There is that 48-ounce Coors Light pitcher you can get at Green Mill, in Hudson and westwardly, during pro football games for $8.99. But just how does that stack up against the infinite number of places offering their bucket-of-beer-bottles special? (It may depend on what brew brand you desire, and they usually are a few of the main domestics, that come at differing prices, though usually only a slight variation, and you may be able to pair it and make it a combo, like that pool you may be shooting during halftime. Usually these are 12-ounce bottles, not the cans that can ramp it up to 16 ounces — or taps that often go up to 20 ounces. And you may or may not have to factor in tax. That’s a couple of paid ounces right there. And the pitcher is only a single tip …) But the server is at your table and this is a football Sunday, so she’s busy and you don’t want to make her wait in the wings, as she has plenty of them to serve, while you micro-calculate the best deal, and so get better service the next Sunday or other Game Day you are in, and you know you will do that at a favorite haunt or maybe two. So we at HudsonWiNightlife just did the math for you!

So here is a breakdown, and I must say I was a little surprised: If you go for the usual five bottles — possibly six once in a great while — and this may or may not be the Hotel California-ish “pink champagne on ice,” you are looking at a base rate of between $14 and maybe $20, and most prices are in the middle. Thus the best deal, all things considered, is this, measured by ounce and/or bottle: The Green Mill special comes in at, give or take a penny or two, 18 cents per ounce or $2.25 a bottle, as the best price. That number, and not on a jersey, of a $14 bucket at low-end sports bars, weighs in at about $2.80 a bottle, and if upwards, that being $18, you are looking at around $3.60 per bottle.

A secondary consideration, and this can be viewed more than one way, is that the Green Mill-type pitcher special equates to four bottles of beer. If you get the second pitcher, that amps it up to eight. You even if tipping a few can do the math: Five versus eight versus 10 bottles or its equivalent — that’s if you go with a second bucket round. So during pregame before you hit the sports bar, assess ahead what your party’s need happens to be. Don’t rely on reassessing at halftime. I have been told by favorite servers that people can lose track while in the moment, especially if it’s a great and close game — thus can you say overtime? — and drop a hundred or two on Any Given Sunday. So really, plan ahead and avoid looking at the void in your wallet come Monday morning. Or when drunk-dialing earlier in the a.m. So you can borrow money to get through Tuesday into Friday, (but wait, I only get paid every other week!)

Psst. Sometimes we go Badger Red with such specials. Relatedly: Saturday Night Football on ABC TV in some past years has been pre-empted by Spring Cup Series NASCAR and the World Series; those various responsibilities being shared by versions of ESPN (times 2), with those entities showing football owned by Walt Disney Co. So, so many layers. As this ain’t no Mickey Mouse. But moreso Madison. Conjure up Camp Randall.
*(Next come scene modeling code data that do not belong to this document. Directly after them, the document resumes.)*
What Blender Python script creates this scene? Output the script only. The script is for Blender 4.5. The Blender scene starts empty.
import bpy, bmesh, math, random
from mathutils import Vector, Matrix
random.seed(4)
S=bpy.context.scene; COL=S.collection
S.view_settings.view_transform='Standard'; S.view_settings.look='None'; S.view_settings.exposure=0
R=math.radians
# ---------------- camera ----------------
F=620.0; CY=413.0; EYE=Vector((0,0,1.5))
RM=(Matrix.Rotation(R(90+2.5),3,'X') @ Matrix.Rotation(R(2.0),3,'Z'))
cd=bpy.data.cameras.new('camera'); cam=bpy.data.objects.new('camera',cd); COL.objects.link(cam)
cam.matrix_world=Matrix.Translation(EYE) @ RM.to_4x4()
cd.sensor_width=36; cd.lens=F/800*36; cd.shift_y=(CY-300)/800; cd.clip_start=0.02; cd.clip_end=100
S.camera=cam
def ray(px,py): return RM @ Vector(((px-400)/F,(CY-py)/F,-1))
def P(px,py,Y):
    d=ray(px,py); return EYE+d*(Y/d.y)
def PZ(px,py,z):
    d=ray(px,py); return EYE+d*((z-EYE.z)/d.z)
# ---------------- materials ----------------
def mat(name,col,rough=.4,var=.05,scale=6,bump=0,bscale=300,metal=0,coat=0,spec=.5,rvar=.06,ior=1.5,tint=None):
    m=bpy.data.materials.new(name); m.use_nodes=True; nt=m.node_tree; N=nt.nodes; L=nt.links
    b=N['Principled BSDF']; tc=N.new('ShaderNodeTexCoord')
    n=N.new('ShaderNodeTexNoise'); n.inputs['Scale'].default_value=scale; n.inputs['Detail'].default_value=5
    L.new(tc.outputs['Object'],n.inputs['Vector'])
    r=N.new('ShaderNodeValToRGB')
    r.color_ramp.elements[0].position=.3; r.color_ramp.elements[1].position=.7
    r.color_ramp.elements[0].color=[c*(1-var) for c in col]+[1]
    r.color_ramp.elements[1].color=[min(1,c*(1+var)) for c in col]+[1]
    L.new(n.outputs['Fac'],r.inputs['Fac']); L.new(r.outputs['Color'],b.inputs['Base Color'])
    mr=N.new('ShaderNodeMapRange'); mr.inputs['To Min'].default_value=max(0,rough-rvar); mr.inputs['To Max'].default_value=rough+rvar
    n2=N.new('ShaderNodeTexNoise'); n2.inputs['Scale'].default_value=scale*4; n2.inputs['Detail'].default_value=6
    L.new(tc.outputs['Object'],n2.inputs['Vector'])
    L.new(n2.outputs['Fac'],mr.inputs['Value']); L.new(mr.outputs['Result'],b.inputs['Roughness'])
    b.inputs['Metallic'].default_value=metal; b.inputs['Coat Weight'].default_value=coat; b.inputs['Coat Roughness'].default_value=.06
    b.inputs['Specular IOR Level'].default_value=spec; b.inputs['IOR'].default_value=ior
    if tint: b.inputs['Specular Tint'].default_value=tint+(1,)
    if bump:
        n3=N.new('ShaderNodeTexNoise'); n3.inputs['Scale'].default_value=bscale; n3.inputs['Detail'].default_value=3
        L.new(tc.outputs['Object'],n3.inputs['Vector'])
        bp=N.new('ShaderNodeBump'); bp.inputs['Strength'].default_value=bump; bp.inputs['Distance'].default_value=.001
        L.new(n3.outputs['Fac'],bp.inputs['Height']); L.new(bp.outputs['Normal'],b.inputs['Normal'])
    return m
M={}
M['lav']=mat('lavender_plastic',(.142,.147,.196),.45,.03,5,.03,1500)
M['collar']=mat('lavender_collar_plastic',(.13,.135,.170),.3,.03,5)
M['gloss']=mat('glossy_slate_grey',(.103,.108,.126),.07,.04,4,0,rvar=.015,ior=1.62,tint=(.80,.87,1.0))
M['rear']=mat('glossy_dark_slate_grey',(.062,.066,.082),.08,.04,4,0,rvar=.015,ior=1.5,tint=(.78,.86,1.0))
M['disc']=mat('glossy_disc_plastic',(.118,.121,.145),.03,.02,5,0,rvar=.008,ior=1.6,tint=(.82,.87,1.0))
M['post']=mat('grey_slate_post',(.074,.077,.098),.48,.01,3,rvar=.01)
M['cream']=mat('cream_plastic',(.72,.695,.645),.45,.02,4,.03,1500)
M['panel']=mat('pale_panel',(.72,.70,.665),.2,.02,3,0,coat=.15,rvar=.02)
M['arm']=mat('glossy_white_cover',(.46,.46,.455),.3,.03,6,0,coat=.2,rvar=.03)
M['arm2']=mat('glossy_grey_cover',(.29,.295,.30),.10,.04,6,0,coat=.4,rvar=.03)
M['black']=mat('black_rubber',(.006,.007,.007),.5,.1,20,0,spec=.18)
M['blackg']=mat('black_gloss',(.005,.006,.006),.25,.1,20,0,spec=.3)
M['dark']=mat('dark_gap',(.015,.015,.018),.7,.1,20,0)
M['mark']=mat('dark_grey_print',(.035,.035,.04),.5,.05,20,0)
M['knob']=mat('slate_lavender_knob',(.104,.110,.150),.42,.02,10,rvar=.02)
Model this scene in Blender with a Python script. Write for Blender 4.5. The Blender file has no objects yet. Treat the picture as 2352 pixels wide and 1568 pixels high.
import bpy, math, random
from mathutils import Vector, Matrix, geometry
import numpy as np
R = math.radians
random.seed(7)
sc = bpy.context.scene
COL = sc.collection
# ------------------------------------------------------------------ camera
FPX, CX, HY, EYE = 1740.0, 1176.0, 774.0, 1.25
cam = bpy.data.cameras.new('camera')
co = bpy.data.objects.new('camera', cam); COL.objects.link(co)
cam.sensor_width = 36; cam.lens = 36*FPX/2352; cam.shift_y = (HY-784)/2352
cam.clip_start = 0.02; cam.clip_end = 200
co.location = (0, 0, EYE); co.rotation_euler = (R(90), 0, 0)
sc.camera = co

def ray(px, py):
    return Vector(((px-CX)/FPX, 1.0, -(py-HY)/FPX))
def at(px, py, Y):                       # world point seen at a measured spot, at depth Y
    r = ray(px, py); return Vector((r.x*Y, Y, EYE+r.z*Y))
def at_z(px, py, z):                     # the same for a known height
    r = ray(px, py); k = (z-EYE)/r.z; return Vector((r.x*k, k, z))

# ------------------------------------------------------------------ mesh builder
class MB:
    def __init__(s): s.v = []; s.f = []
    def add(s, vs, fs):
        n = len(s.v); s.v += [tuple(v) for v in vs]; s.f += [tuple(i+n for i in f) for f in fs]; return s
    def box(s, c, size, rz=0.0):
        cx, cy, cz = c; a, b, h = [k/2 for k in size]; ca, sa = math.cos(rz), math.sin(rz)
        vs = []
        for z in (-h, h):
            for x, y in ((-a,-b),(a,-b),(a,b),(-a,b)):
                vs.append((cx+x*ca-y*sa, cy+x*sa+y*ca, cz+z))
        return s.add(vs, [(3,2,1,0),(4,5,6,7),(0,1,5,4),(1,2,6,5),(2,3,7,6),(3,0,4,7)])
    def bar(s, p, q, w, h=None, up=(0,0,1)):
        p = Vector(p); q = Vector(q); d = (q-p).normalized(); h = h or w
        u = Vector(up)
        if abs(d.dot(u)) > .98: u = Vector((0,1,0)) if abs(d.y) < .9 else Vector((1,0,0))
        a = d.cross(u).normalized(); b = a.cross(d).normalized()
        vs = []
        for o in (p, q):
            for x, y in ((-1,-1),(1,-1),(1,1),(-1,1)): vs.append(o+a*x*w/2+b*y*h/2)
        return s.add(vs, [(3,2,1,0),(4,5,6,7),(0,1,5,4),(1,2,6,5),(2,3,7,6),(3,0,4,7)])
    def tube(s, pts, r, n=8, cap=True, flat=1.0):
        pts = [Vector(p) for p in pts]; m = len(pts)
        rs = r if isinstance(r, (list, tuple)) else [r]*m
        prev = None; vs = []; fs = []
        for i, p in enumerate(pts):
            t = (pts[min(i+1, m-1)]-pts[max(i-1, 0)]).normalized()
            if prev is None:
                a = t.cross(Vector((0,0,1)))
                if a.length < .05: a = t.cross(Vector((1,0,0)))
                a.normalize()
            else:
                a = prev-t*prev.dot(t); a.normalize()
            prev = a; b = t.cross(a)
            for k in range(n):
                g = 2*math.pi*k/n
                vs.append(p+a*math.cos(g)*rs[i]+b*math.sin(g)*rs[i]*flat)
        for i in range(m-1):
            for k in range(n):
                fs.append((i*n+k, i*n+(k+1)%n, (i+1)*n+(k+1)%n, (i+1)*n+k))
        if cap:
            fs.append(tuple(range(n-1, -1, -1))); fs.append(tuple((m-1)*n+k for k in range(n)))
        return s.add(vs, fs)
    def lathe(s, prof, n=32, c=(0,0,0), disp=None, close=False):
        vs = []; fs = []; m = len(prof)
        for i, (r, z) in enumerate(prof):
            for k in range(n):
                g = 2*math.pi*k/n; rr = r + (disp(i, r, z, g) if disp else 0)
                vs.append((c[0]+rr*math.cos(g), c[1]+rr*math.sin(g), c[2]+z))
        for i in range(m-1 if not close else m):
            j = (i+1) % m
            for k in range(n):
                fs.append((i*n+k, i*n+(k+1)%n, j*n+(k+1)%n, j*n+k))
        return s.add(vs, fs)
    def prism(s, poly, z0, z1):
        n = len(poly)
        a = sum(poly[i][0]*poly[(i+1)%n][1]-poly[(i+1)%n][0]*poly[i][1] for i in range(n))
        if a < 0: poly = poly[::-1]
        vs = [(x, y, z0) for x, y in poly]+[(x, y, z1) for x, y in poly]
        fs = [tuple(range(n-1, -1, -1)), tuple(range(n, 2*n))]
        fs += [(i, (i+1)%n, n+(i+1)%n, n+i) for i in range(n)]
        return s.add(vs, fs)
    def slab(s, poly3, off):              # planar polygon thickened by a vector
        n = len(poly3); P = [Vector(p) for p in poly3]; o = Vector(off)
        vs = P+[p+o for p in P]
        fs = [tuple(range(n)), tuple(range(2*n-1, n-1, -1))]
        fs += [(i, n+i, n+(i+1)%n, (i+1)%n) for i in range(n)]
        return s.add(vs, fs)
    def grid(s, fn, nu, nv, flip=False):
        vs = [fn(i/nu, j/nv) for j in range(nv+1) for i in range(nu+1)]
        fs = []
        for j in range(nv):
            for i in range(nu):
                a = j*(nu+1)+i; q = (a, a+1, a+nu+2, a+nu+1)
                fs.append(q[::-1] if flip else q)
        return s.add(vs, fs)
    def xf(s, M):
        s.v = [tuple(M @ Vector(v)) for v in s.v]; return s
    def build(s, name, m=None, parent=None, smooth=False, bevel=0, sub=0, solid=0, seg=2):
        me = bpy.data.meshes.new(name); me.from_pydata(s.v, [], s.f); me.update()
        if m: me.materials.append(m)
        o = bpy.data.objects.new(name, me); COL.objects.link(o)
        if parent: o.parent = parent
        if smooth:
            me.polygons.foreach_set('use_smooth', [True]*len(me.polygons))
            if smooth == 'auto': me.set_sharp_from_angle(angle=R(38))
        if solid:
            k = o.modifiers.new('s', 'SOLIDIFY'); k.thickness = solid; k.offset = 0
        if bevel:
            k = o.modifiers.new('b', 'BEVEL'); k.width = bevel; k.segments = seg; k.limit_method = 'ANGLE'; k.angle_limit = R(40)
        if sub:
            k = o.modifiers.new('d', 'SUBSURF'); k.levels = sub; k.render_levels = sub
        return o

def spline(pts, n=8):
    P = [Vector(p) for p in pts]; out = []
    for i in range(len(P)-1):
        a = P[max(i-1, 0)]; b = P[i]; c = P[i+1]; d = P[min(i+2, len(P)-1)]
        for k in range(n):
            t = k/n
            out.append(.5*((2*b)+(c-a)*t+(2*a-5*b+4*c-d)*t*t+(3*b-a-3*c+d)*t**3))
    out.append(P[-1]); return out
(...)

As a followup, I must finally — as I’ve been readily checking in on Rodgers’ reaching-beyond-regionally rehab — post this little bit. Just after the non-trade but signing of the century, or at least the last decade, there was this now, not so little ol’ bar in the Milwaukee area that gained notice for the following offering. On days when the right number of points were scored, or yards applied to get to that — OK it actually was whether the pro football Jets won or loss — they’d pick up your bar tab. Apparently the whole thing! I think there was a proviso that you had to be there for the whole game which, wait, could mean you’d pick up, or they would for you, a bigger tab. I ponder if the offer so went down when Aaron and his Achille’s went asunder. First game. So that was the best chance to save your dough.
So if the local football specials currently listed in the Picks of the Week department aren’t enough, and you might be reminded by that metal Bulleit sign on the wall with its E before I, trek to the Brew City area and say hello to my mom and dad and brother and family while down there. (It was mom, a mostly non-fan it should be noted so not at a sports bar, who informed me of the injury to the star QB now with a new team. She said, and I should not quote her on this, that she thought it was his ACL, not his Achille’s. Close enough. Both are part of the (lower) leg. Or as Vince Lombardi so famously quipped, “The knee always the knee.” Except when its your heel.)